Picante, como el raifort, blanco, parecido a una chirivía, aunque de sabor menos cítrico, de forma más redondeada y de textura crujiente, es el daikon japonés. Se puede consumir crudo o cocido, sea en ensaladas o rallado, en platos de arroz, guisos de carne o pescado. En el sur de la India se emplea como ingrediente en el curry. El wasabi, que se sirve en restaurantes para acompañar el pescado crudo (sashimi), es, en realidad, rábano picante molido coloreado de verde e hidratado con agua hasta adquirir esa consistencia pastosa que lo hace característico. Su única semejanza con el verdadero wasabi, el tallo de una especie de col oriental, wasabia, es que ambos resultan picantes. Pero nada más.

Ahora es posible, aunque no resulta fácil, encontrar las raíces frescas del wasabi en algunas tiendas especializadas occidentales. Pero lo habitual es conformarse con la pasta verde, que por su fortaleza algunos rehuyen nada más oler. Los japoneses, cuando la utilizan junto con el sushi o el sashimi, la rebajan con agua utilizando una cucharilla o los mismos palillos para removerla. Así es bastante más comestible.

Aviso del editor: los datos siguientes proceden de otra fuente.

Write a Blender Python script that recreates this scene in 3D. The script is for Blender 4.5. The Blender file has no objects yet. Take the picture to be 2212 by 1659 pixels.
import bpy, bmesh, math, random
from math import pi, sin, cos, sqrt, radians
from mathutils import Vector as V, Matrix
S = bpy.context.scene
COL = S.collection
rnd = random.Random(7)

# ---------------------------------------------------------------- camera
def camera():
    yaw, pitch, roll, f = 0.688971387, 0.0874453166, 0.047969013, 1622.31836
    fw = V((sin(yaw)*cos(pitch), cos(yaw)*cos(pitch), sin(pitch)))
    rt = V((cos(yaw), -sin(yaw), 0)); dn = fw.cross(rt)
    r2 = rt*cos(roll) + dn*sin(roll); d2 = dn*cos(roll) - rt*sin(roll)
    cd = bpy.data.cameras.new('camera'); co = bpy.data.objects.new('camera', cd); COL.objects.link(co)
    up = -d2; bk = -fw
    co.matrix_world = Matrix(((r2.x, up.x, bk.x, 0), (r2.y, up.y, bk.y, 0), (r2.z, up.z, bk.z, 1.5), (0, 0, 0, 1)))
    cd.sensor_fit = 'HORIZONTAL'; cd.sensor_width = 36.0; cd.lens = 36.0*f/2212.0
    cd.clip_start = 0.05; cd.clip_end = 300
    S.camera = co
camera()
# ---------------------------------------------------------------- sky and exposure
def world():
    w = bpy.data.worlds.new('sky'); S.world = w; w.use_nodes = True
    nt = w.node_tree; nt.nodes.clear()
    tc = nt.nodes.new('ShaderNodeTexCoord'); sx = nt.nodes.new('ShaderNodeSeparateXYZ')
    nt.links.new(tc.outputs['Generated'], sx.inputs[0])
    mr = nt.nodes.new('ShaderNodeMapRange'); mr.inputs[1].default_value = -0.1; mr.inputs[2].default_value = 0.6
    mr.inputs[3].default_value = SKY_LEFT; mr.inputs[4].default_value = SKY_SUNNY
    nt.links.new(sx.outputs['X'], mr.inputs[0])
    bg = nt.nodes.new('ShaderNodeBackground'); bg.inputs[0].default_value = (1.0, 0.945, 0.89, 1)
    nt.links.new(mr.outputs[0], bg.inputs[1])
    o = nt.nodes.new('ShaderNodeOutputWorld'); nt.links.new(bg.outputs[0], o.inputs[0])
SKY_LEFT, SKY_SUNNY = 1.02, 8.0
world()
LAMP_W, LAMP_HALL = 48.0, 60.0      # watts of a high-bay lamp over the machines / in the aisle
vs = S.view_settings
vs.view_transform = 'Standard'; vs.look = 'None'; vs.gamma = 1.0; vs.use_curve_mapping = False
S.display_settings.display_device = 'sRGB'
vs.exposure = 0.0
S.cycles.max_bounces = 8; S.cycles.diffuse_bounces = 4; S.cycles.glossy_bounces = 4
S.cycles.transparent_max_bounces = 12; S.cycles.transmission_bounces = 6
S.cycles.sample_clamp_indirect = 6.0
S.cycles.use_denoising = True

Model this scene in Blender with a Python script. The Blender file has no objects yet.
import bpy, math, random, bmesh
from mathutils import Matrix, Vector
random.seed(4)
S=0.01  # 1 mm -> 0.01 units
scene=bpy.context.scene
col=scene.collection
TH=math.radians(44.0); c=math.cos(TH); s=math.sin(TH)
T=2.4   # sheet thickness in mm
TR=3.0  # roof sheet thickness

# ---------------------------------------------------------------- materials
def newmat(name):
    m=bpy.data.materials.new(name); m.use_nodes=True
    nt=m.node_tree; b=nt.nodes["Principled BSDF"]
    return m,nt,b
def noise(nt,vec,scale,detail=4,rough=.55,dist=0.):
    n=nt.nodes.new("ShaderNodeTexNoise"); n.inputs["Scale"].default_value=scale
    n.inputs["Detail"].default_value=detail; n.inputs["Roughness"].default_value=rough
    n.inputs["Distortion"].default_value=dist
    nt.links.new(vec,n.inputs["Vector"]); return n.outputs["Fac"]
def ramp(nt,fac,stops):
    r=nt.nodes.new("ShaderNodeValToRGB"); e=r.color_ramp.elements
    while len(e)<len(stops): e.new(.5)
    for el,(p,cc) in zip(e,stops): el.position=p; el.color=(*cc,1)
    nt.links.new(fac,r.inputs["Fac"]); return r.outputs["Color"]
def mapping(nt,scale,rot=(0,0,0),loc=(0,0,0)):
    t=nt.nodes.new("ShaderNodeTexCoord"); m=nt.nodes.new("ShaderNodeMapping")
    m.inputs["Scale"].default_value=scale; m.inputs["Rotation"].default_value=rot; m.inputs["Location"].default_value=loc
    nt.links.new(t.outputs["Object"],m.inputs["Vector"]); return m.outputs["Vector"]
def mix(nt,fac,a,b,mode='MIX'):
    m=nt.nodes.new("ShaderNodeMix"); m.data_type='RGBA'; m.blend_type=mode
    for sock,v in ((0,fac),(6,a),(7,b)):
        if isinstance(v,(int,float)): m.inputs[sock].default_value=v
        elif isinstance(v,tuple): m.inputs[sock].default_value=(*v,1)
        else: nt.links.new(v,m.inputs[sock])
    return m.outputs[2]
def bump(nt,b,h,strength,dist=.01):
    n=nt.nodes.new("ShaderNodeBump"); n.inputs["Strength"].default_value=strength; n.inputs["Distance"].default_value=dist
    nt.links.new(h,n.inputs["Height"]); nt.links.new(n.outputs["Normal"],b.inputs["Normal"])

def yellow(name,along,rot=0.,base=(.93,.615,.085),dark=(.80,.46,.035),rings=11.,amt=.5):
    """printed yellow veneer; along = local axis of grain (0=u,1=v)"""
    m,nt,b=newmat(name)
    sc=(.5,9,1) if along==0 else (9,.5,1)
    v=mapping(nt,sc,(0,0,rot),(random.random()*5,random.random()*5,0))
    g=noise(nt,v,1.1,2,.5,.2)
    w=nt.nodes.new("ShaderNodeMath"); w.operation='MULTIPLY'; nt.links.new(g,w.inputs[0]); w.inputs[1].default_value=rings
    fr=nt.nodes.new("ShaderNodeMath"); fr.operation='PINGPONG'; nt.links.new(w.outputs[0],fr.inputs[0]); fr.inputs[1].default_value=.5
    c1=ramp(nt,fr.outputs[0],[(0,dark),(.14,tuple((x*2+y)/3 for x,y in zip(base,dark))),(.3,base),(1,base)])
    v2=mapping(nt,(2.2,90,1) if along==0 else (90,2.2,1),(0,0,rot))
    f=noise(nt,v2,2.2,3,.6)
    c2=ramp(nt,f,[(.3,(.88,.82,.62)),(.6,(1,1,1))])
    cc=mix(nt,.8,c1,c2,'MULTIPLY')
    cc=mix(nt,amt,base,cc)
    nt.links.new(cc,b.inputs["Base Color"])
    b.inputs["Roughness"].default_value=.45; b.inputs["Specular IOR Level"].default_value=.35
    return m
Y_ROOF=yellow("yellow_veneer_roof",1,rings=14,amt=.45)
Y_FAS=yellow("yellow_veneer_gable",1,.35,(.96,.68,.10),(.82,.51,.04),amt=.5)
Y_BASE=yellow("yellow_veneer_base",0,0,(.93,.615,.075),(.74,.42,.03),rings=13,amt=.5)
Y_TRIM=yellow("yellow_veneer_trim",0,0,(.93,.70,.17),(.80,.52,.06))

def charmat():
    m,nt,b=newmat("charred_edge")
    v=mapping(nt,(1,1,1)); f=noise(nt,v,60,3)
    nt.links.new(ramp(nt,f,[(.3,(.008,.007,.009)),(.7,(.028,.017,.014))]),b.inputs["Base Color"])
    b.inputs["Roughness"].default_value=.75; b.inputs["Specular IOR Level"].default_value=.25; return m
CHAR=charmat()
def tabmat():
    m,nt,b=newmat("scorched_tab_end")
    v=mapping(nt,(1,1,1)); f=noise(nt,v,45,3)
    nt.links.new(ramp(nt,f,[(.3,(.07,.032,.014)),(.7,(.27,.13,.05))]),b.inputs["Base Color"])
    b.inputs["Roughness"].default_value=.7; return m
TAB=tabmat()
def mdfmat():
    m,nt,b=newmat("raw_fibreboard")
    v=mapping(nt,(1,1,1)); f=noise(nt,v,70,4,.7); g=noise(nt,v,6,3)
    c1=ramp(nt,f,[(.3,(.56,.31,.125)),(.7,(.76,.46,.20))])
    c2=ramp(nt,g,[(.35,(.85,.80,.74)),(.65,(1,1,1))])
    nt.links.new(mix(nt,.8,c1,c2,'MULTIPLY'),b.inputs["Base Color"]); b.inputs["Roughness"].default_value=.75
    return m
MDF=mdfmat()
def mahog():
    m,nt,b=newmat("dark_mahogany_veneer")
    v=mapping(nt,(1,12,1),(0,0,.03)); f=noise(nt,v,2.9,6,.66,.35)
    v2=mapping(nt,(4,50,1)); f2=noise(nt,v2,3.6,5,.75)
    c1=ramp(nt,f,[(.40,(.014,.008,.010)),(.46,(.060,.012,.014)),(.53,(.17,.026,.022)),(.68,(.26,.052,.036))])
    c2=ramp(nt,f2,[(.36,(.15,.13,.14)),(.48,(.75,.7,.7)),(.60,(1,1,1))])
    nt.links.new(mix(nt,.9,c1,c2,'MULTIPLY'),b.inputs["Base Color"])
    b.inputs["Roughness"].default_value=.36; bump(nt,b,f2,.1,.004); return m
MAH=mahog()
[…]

El rábano pertenece a la especie raphanus sativus, oriunda de Asia Occidental. Alcanzó la cuenca mediterránea de la mano de los egipcios y de los griegos. Como sucede con el nabo, se trata de un tallo bajo engrosado, que adquiere coloraciones distintas dependiendo del grado de maduración. Si es temprana, se recogen en primavera, pero, por lo general, la estación ideal son los meses del otoño. De manera que tenemos el reloj en hora. Consumirlo no aporta más que ventajas culinarias, diuréticas y digestivas.

El rábano por las hojas

  • Vuelve a ser injusto el castellano, con el rábano cuando, además, de ningunearlo quita importancia a sus hojas. La conocida expresión "tomar el rábano por las hojas" resume en algunos casos el atolondramiento de elegir la peor de las opciones. Si uno intenta extraer de la tierra bruscamente la planta puede quedarse en la mano con la parte insustancial perdiendo el rábano, es decir la aprovechable, que serían las raíces. Es bastante aproximado aunque no absolutamente cierto, porque del raphanus sativus todo se aprovecha y, todo, en realidad, es comestible. Las hojas frescas, aunque enseguida se quedan mustias, se pueden añadir, por ejemplo, a un caldo de verduras o a una crema de patatas. En inglés, un idioma menos propenso a la generalización y a los fuegos de artificio, una expresión equivalente sería "to get the wrong end of the stick", que en cualquier caso no hace alusión al rábano ni somete sus hojas a la irrelevancia que, por lo general, le ha atribuido nuestra lengua.